Hackeraggi e sabotaggi da parte di Mosca ma la presidente uscente vince grazie al voto della diaspora
Maia Sandu stavolta accoglie la vittoria quasi in punta di piedi. Prima di rivendicare la riconferma per un secondo mandato alla presidenza della Moldova aspetta che il distacco sia oramai incolmabile: il 54,6% dei voti contro il 45,4% del suo rivale, l’ex procuratore generale Alexandr Stoianoglo, il candidato dei socialisti filorussi accusato di essere “il cavallo di Troia del Cremlino” o “l’uomo di Mosca”. «Oggi, cari moldavi, avete dato una lezione di democrazia. Nella nostra scelta per un futuro dignitoso, nessuno ha perso», dice la 52enne europeista. A premiarla ancora una volta è stata la diaspora che si è mobilitata in massa con oltre 320mila voti contro i circa 250mila del primo turno e ha portato l’affluenza a superare il 54%. Anche due settimane fa, del resto, era stato il voto estero a garantire una seppur risicata vittoria del “sì” al referendum sull’adesione alla Ue che si era tenuto in concomitanza col primo turno delle presidenziali.
Lo scontro è stato ancora una volta serrato. Un altro voto presentato come un referendum tra Russia e Ue e osservato con attenzione da Bruxelles sulla scia della sconfitta dell’opposizione pro-Ue alle parlamentari in Georgia, altra ex Repubblica sovietica a un bivio. «Benché la presidenza abbia poteri limitati, potrebbe dare il tono alle parlamentari del 2025 che determineranno se la Moldova proseguirà i negoziati di adesione alla Ue avviati in estate», spiega a Repubblica l’ex pugile olimpico, oggi storico e parlamentare, Octavian Ticu. Per contrastare la compravendita di voti registrata il 20 ottobre grazie ai soldi dell’oligarca in esilio Ilan Shor, Sandu aveva intensificato la sua campagna sui social e nei villaggi. E la polizia aveva avvertito tramite sms e altoparlanti nei supermercati: «Se vi viene offerto denaro per votare, rifiutate».

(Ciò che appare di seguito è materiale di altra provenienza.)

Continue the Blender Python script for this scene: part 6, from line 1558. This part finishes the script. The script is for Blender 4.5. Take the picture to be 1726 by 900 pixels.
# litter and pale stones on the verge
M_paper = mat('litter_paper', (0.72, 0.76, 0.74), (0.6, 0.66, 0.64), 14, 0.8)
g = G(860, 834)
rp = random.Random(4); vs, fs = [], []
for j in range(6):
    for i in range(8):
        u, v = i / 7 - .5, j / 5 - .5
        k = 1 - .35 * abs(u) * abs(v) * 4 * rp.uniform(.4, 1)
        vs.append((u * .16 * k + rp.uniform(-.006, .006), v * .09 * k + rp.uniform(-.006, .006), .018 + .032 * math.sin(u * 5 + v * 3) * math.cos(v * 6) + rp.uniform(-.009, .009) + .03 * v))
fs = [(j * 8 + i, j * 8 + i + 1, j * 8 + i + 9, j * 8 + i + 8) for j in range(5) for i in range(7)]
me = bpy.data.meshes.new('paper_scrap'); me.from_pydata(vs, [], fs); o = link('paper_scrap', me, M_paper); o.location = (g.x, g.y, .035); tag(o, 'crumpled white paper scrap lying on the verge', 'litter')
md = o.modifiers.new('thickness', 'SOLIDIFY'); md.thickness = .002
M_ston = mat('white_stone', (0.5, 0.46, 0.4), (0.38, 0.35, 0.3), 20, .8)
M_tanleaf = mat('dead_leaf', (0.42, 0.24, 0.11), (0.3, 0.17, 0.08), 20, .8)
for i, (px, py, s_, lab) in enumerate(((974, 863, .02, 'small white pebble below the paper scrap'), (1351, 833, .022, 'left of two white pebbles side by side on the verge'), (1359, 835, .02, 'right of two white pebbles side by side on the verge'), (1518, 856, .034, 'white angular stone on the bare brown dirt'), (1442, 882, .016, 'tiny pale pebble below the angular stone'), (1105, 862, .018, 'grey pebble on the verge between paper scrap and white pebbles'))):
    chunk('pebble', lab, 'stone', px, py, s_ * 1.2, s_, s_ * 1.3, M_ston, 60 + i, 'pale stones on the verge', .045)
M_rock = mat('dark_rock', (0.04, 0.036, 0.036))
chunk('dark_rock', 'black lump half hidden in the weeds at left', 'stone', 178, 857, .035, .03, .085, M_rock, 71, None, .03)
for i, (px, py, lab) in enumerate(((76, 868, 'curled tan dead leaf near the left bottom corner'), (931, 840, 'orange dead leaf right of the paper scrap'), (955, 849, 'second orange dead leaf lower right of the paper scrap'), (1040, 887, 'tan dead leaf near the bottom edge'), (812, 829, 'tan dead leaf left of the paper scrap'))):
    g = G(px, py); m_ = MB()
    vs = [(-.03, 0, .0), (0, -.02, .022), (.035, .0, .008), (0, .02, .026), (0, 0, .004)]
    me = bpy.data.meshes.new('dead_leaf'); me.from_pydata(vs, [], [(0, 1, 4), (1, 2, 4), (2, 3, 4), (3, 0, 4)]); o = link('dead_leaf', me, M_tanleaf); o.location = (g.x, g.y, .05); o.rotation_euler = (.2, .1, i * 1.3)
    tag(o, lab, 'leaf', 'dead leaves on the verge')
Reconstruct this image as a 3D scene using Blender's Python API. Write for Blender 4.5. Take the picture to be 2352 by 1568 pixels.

La giornata elettorale è stata comunque contrassegnata da quella che Stanislav Secrieru, consigliere presidenziale per la Sicurezza, definisce «una massiccia interferenza della Russia»: cyberattacchi per sabotare le comunicazioni tra i seggi esteri e Chisinau; falsi allarmi bomba per interrompere il voto in Germania e nel Regno Unito, persino anonime minacce di morte agli elettori. E infine «trasporti organizzati» della diaspora filorussa: voli da Mosca, Minsk, Baku e Istanbul, ma anche bus dalla Transnistria separatista. Sandu era comunque rimasta positiva: «I ladri vogliono comprare i nostri voti e il nostro Paese, ma il potere del popolo è infinitamente superiore», aveva detto al seggio.
Sarebbe tuttavia riduttivo dare la colpa del testa a testa soltanto ai soldi di Shor. La Moldova è un Paese polarizzato: da un lato, la capitale Chisinau e la diaspora impegnate per la causa europea; dall’altro, le zone rurali e due regioni, la separatista Transnistria e l’autonoma Gagauzia, rivolte verso Mosca. Una frattura acuita dalla crisi economica. «La percentuale di popolazione pro-Ue è diminuita negli ultimi anni dopo i fallimenti del governo europeista nella lotta alla povertà e nella riforma della giustizia», ammette Ticu. Degli 11 sfidanti di Sandu al primo turno, Ticu è stato l’unico ad averla appoggiata. Tutti gli altri si sono coalizzati con Stoianoglo. Non è bastato. Ma le divisioni restano. Sandu lo sa e promette: «I prossimi quattro anni sarò la presidente di tutti».